#### Records for this task:
[BEGIN]
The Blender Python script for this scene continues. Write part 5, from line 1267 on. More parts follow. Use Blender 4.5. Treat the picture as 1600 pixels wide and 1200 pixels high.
[END]
[BEGIN]
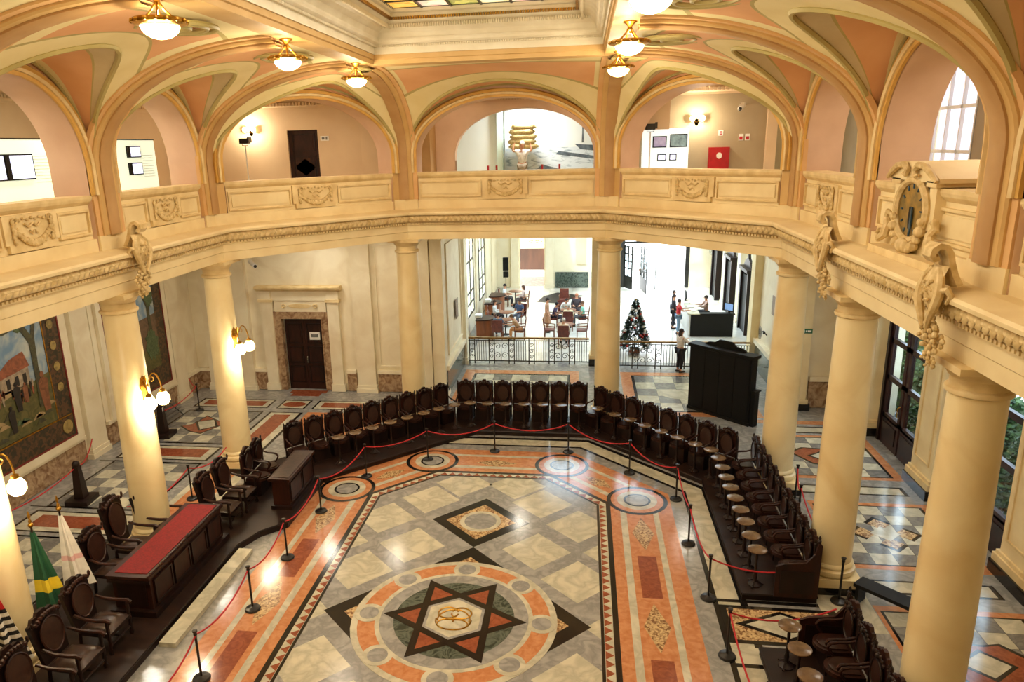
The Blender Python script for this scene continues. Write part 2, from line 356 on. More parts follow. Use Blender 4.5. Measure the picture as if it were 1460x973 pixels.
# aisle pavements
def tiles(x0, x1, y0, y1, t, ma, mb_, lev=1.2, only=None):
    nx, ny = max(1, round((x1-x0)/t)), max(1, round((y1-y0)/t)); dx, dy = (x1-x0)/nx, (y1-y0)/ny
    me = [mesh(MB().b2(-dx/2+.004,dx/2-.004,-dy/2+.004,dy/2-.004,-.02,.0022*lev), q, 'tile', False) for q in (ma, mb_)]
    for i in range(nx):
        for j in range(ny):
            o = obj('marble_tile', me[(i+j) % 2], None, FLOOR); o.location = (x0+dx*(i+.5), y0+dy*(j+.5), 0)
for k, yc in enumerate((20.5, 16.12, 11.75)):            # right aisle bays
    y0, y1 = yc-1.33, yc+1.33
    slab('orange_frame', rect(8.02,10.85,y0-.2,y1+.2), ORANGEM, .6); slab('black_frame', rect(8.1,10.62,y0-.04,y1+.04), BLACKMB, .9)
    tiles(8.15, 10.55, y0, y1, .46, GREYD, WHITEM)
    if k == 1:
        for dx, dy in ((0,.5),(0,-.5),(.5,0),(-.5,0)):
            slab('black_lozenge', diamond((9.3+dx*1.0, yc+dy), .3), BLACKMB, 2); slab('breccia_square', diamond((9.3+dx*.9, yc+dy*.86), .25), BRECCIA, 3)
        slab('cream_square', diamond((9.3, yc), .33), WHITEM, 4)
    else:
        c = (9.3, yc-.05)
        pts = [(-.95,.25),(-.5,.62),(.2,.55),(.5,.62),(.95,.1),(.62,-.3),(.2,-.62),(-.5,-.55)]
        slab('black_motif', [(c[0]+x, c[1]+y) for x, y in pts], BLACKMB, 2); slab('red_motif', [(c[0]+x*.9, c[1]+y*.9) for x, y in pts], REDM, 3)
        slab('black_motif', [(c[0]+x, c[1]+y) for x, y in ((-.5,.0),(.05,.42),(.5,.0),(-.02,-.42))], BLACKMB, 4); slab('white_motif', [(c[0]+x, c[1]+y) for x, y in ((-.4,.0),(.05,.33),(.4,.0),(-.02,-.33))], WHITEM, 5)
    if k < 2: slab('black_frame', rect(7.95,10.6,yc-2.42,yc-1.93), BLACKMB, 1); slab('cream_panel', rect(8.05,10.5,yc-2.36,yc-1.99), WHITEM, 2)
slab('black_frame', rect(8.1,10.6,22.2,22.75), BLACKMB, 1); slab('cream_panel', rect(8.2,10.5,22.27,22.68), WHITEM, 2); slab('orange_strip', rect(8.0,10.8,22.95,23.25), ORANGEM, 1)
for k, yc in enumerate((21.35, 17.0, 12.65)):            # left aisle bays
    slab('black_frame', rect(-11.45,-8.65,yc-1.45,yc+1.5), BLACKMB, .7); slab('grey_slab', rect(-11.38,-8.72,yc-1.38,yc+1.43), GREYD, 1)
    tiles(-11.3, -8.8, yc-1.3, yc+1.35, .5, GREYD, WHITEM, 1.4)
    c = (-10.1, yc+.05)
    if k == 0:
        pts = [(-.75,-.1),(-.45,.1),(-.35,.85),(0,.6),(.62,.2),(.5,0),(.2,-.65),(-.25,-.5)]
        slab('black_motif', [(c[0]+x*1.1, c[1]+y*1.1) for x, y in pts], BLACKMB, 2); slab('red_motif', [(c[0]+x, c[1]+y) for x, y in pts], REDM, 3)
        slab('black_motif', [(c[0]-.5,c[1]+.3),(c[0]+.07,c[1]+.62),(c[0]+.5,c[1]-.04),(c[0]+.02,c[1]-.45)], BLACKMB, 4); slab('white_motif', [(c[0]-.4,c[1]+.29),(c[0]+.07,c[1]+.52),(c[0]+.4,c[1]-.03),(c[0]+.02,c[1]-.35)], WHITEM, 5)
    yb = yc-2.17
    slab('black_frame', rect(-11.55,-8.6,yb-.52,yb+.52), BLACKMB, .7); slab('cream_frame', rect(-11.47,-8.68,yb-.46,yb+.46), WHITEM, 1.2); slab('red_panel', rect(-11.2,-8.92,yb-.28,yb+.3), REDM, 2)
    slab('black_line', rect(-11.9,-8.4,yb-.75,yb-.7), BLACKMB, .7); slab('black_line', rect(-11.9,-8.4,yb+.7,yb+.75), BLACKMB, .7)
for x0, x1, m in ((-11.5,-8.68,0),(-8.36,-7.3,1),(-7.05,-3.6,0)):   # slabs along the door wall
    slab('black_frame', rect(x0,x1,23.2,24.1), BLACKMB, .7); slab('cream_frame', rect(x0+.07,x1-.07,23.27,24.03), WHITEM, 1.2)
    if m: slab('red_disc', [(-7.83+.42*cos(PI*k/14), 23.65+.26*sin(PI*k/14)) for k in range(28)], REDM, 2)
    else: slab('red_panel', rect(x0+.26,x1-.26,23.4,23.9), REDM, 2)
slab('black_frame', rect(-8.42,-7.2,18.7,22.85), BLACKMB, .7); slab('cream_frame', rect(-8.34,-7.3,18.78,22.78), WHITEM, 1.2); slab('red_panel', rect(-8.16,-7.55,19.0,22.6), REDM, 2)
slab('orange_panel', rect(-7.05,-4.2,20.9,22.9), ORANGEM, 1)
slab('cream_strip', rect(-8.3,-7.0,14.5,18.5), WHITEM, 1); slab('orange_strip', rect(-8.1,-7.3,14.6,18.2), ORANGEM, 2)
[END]
#### Given instruction:
Of the lines in the entries, how many include the word "picture"? State only the number.

#### Task output:
2